INSTRUCTIONS FOR THE TASK: Set down the data below without change, skipping the pictures it holds.

Items from a dataset:
====================

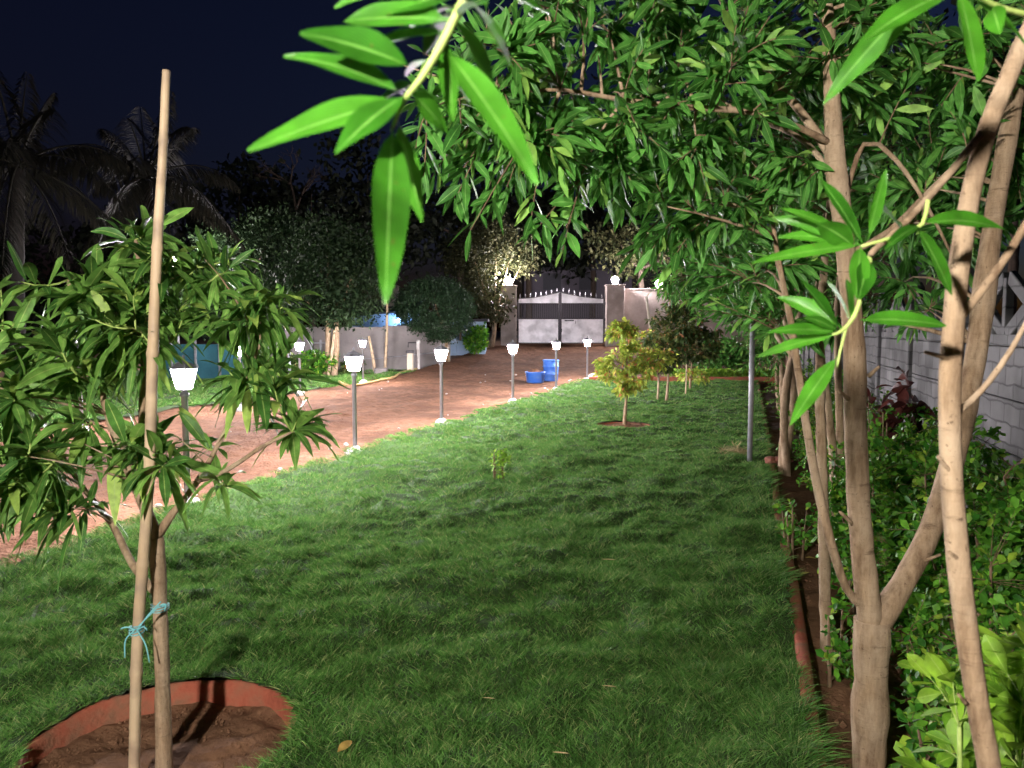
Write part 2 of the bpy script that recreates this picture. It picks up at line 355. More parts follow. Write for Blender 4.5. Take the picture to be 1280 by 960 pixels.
def grow_tree(root, limbs, blobs, nsec, ntwig, leaf, barkmat, leafmat, sec_r=.012, twig_r=.003, per=10, keep=None, maxd=.7,
              trunk_name='trunk', crown_name='crown', sides=9, wob=.25, maxsec=3.0, twig_mat=None, secmid=.5):
    """limbs: list of (points, radii) built as one trunk mesh; tips in blobs reach back to the nearest wood; leaves round each twig end"""
    global rng
    rng = np.random.default_rng(sum(ord(c_) * (k_ % 7 + 1) for k_, c_ in enumerate(root['label'])))
    mb = MB(); nodes = []
    for pts, rad in limbs:
        P, R = dense(pts, rad)
        if rad[0] > .02 and sides > 8:
            for _ in range(5): R = R * (1 + (.06 + .08 * rng.random()) * np.exp(-((np.arange(len(R)) - rng.random() * len(R)) / 1.1) ** 2))
        mb.tube(P, R, sides, wob); nodes.append(P[len(P) // 4:])
    nodes = np.vstack(nodes)
    base = nodes.copy(); wood = [nodes]
    for tip in in_blobs(blobs, nsec, .2):
        if keep is not None and not keep(tip): continue
        d = np.linalg.norm(base - tip, axis=1) + np.maximum(0, base[:, 2] - tip[2] + .1) * .8
        if d.min() > maxsec: continue
        a = base[d.argmin()]; L = np.linalg.norm(tip - a)
        P = bezier(a, tip, .12 * L, max(5, int(L / .12)), .06 * L); rr = sec_r * min(1.4, .5 + L * .6)
        mb.tube(P, np.linspace(rr, rr * .3, len(P)), 5, .15); wood.append(P[1:])
    wood = np.vstack(wood)
    tw = MB() if twig_mat else mb
    LP, LD = [], []
    for tip in in_blobs(blobs, ntwig):
        if keep is not None and not keep(tip): continue
        d = np.linalg.norm(wood - tip, axis=1) + np.maximum(0, wood[:, 2] - tip[2]) * .3
        i = d.argmin()
        if d[i] > maxd: continue
        a = wood[i]; L = np.linalg.norm(tip - a)
        P = bezier(a, tip, leaf.get('lift', .1) * L, 5, .05 * L)
        tw.tube(P, np.linspace(twig_r, twig_r * .55, 5), 4)
        ax = nrm(P[-1] - P[-2]); e1 = nrm(np.cross(ax, rdir(1)[0])); e2 = np.cross(ax, e1)
        span = min(1.0, leaf.get('span', .16) / max(L, .01))
        m = max(3, int(per * (.7 + .6 * rng.random())))
        for q in range(m):
            u = 1 - span * (1 - (q + .5) / m) if q < m - 1 else 1.0
            kk = u * 4; j = min(3, int(kk)); p = P[j] + (P[j + 1] - P[j]) * (kk - j)
            an = math.radians(leaf.get('open', 68) * (1 - (q / m) * .62) + rng.normal() * 9); th = q * 2.399 + rng.normal() * .3
            LP.append(p); LD.append(ax * math.cos(an) + (e1 * math.cos(th) + e2 * math.sin(th)) * math.sin(an))
    mb.build(trunk_name, barkmat, root, True)
    LP = np.array(LP); LD = np.array(LD); n = len(LP)
    LD = nrm(LD + V(0, 0, leaf.get('grav', -.1)) + rng.normal(size=(n, 3)) * .12)
    U = V(0, 0, 1) + rng.normal(size=(n, 3)) * leaf.get('roll', .45)
    Ln = leaf['len'] * (.6 + .65 * rng.random(n)); W = Ln * leaf['asp'] * (.85 + .3 * rng.random(n))
    dr = leaf.get('droop', .15) * (.3 + 1.4 * rng.random(n))
    v, f, u = leaves(LP, LD, U, Ln, W, leaf.get('segs', 4), dr, leaf.get('fold', .25), leaf.get('shape', 'lance'), leaf.get('wave', 0))
    nl = len(f)
    if twig_mat and tw.v:
        f = np.vstack([f, np.array(tw.f) + len(v)]); u = np.vstack([u, np.ones((len(tw.v), 2))]); v = np.vstack([v, np.array(tw.v)])
    o = mesh_obj(crown_name, v, f, leafmat, root, True, u)
    if twig_mat and len(f) > nl:
        o.data.materials.append(twig_mat); mi = np.zeros(len(f), np.int32); mi[nl:] = 1; o.data.polygons.foreach_set('material_index', mi)
    return o

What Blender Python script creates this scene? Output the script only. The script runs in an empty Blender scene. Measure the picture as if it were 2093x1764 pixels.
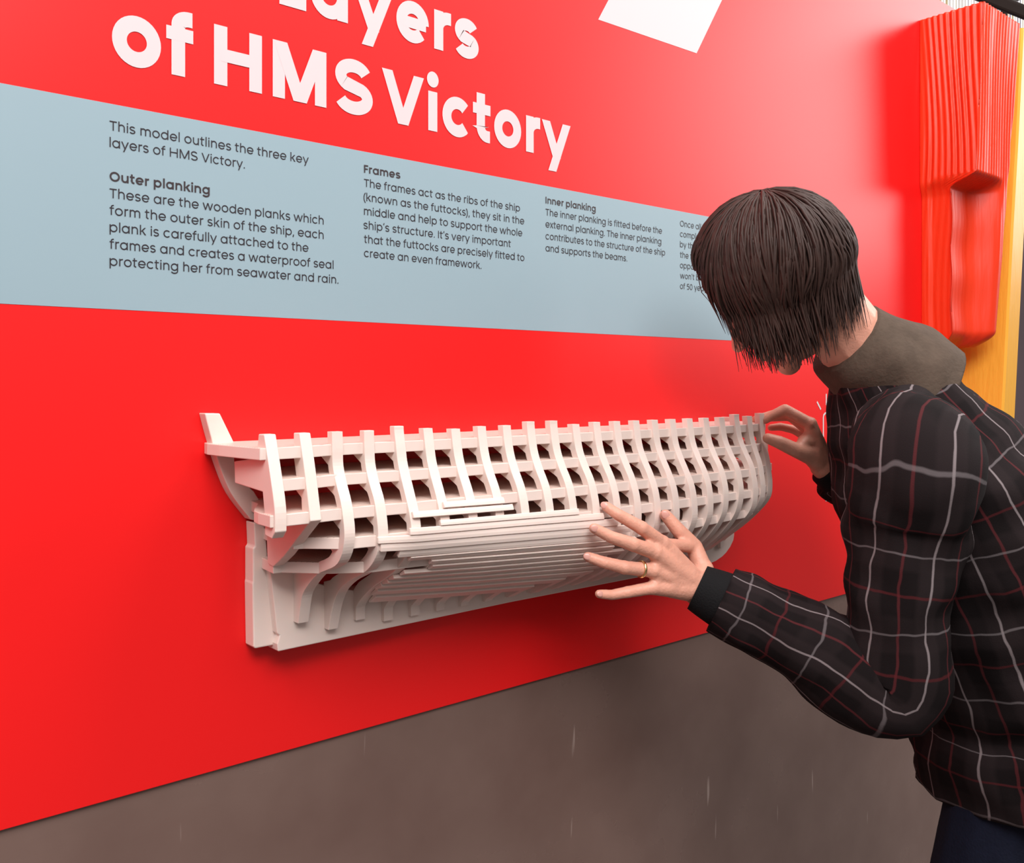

====================

REPLY:
Write part 2 of the bpy script that recreates this picture. It picks up at line 355. More parts follow. Write for Blender 4.5. Take the picture to be 1280 by 960 pixels.
def grow_tree(root, limbs, blobs, nsec, ntwig, leaf, barkmat, leafmat, sec_r=.012, twig_r=.003, per=10, keep=None, maxd=.7,
              trunk_name='trunk', crown_name='crown', sides=9, wob=.25, maxsec=3.0, twig_mat=None, secmid=.5):
    """limbs: list of (points, radii) built as one trunk mesh; tips in blobs reach back to the nearest wood; leaves round each twig end"""
    global rng
    rng = np.random.default_rng(sum(ord(c_) * (k_ % 7 + 1) for k_, c_ in enumerate(root['label'])))
    mb = MB(); nodes = []
    for pts, rad in limbs:
        P, R = dense(pts, rad)
        if rad[0] > .02 and sides > 8:
            for _ in range(5): R = R * (1 + (.06 + .08 * rng.random()) * np.exp(-((np.arange(len(R)) - rng.random() * len(R)) / 1.1) ** 2))
        mb.tube(P, R, sides, wob); nodes.append(P[len(P) // 4:])
    nodes = np.vstack(nodes)
    base = nodes.copy(); wood = [nodes]
    for tip in in_blobs(blobs, nsec, .2):
        if keep is not None and not keep(tip): continue
        d = np.linalg.norm(base - tip, axis=1) + np.maximum(0, base[:, 2] - tip[2] + .1) * .8
        if d.min() > maxsec: continue
        a = base[d.argmin()]; L = np.linalg.norm(tip - a)
        P = bezier(a, tip, .12 * L, max(5, int(L / .12)), .06 * L); rr = sec_r * min(1.4, .5 + L * .6)
        mb.tube(P, np.linspace(rr, rr * .3, len(P)), 5, .15); wood.append(P[1:])
    wood = np.vstack(wood)
    tw = MB() if twig_mat else mb
    LP, LD = [], []
    for tip in in_blobs(blobs, ntwig):
        if keep is not None and not keep(tip): continue
        d = np.linalg.norm(wood - tip, axis=1) + np.maximum(0, wood[:, 2] - tip[2]) * .3
        i = d.argmin()
        if d[i] > maxd: continue
        a = wood[i]; L = np.linalg.norm(tip - a)
        P = bezier(a, tip, leaf.get('lift', .1) * L, 5, .05 * L)
        tw.tube(P, np.linspace(twig_r, twig_r * .55, 5), 4)
        ax = nrm(P[-1] - P[-2]); e1 = nrm(np.cross(ax, rdir(1)[0])); e2 = np.cross(ax, e1)
        span = min(1.0, leaf.get('span', .16) / max(L, .01))
        m = max(3, int(per * (.7 + .6 * rng.random())))
        for q in range(m):
            u = 1 - span * (1 - (q + .5) / m) if q < m - 1 else 1.0
            kk = u * 4; j = min(3, int(kk)); p = P[j] + (P[j + 1] - P[j]) * (kk - j)
            an = math.radians(leaf.get('open', 68) * (1 - (q / m) * .62) + rng.normal() * 9); th = q * 2.399 + rng.normal() * .3
            LP.append(p); LD.append(ax * math.cos(an) + (e1 * math.cos(th) + e2 * math.sin(th)) * math.sin(an))
    mb.build(trunk_name, barkmat, root, True)
    LP = np.array(LP); LD = np.array(LD); n = len(LP)
    LD = nrm(LD + V(0, 0, leaf.get('grav', -.1)) + rng.normal(size=(n, 3)) * .12)
    U = V(0, 0, 1) + rng.normal(size=(n, 3)) * leaf.get('roll', .45)
    Ln = leaf['len'] * (.6 + .65 * rng.random(n)); W = Ln * leaf['asp'] * (.85 + .3 * rng.random(n))
    dr = leaf.get('droop', .15) * (.3 + 1.4 * rng.random(n))
    v, f, u = leaves(LP, LD, U, Ln, W, leaf.get('segs', 4), dr, leaf.get('fold', .25), leaf.get('shape', 'lance'), leaf.get('wave', 0))
    nl = len(f)
    if twig_mat and tw.v:
        f = np.vstack([f, np.array(tw.f) + len(v)]); u = np.vstack([u, np.ones((len(tw.v), 2))]); v = np.vstack([v, np.array(tw.v)])
    o = mesh_obj(crown_name, v, f, leafmat, root, True, u)
    if twig_mat and len(f) > nl:
        o.data.materials.append(twig_mat); mi = np.zeros(len(f), np.int32); mi[nl:] = 1; o.data.polygons.foreach_set('material_index', mi)
    return o

What Blender Python script creates this scene? Output the script only. The script runs in an empty Blender scene. Measure the picture as if it were 2093x1764 pixels.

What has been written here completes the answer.